How Casters Work


Three Stainless Steel Casters

What Are Casters?

Most of us use casters every day without being aware of it. They allow your chair to move across the floor in any direction. They are the wheels on the front of the grocery cart that go wherever you point them with just a push. While the wheel gets credit for being one of human kinds best and earliest inventions, the caster was not patented until the late 1800’s by David Fisher. Even today new styles of casters are being developed like the “Omni Directional Caster”.

Caster Development

Early casters were simply u-shaped frames holding a wheel and axle together. The wheel was fixed, it simply went in forward or back, and was not “steerable”. So the next development was to put a bearing on top of the frame to allow the wheel to pivot. This was better than a fixed wheel, but the wheel sometimes skipped sideways without pivoting.

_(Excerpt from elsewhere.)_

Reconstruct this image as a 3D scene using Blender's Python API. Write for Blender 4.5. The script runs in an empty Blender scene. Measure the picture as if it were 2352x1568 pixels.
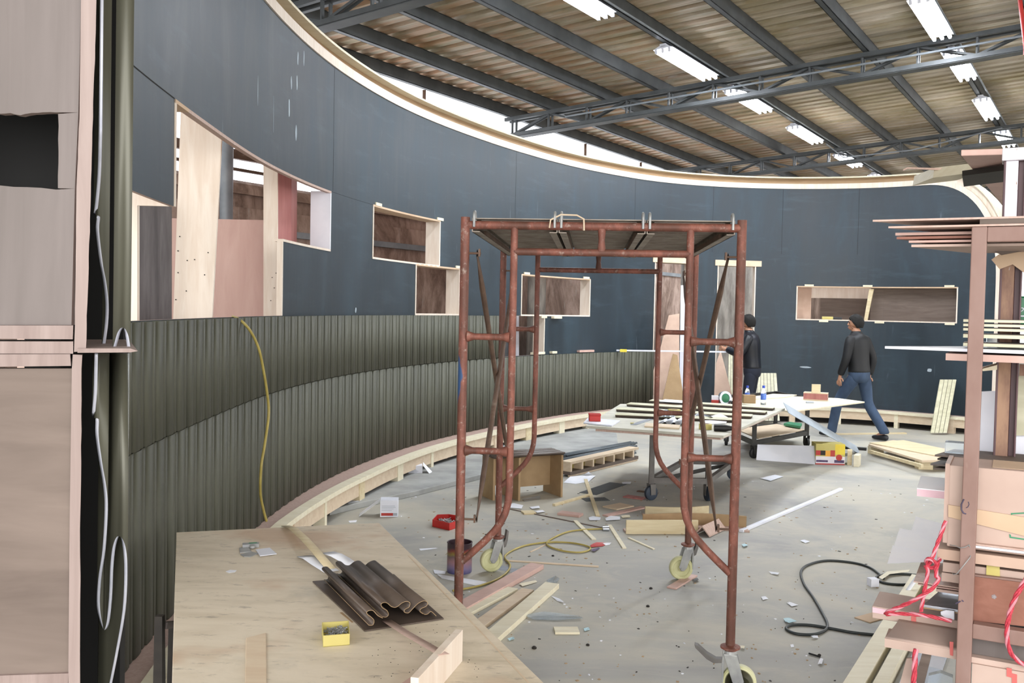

There was no reason for a wheel to spin in the direction of the force, especially If the wheel and floor were smooth. What makes the modern caster do its magic is the fact that they are not only easy to pivot but they align and continue in the direction they are pushed. Because of this “self-centering”, or “self-steering” material handling and movement forever.

Fixed & Rotating Casters

Fixed and rotating casters have a common feature. The axle holding the wheel is centered under the mounting or pivot point. A self-steering caster has the mounting point of rotation offset from the axle. It is this offset that gives casters their unique properties. This offset means that the caster can be pointed in any direction and follow the direction of any force on it. The offset of the pivot point means that friction on the side of the wheel pushes it to where rolling resistance is less than the side load. Depending on their diameter casters require very little rotation to align with the direction of force. So, there are hundreds of styles of caster made in different materials, wheel styles, and sizes.

If there is a better example of simple genius in humankind, one would be hard-pressed not to submit the caster as one of them.